Overall, this research highlights the potential of machine learning-based surrogate models as practical and scalable alternatives to traditional simulation tools. These models not only enable rapid predictions but also support integrated energy and cost analysis, improving early-stage decision-making in building design.

Nevertheless, this study has several limitations. The models are trained entirely on synthetic data generated from simulations, which may reflect assumptions or simplifications that do not fully capture real-world conditions. This includes potential biases introduced by modeling choices, input assumptions, and cost estimation parameters. Moreover, the surrogate models were developed for a specific building typology (midrise apartments) and climate zone (Toronto). As such, generalizing the results to other building types or climatic regions would require additional retraining and validation using region-specific data.

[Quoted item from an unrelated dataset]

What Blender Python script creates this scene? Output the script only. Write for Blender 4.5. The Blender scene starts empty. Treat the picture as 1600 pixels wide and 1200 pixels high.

Future work should focus on (1) calibrating baseline energy models and incorporating stochastic occupant schedules to improve the realism of synthetic data, (2) exploring more comprehensive building design variations to expand sensitivity analysis, (3) testing the effect of different SHAP sample sizes to enhance the stability and interpretability of feature importance, particularly for neural network-based models like MLP, and (4) investigating the influence of climatic zone heterogeneity by comparing surrogate model performance and optimal training sample sizes across diverse locations (e.g., tropical, temperate, and cold climates). This would help assess the generalizability of model efficiency and data requirements in varied environmental contexts.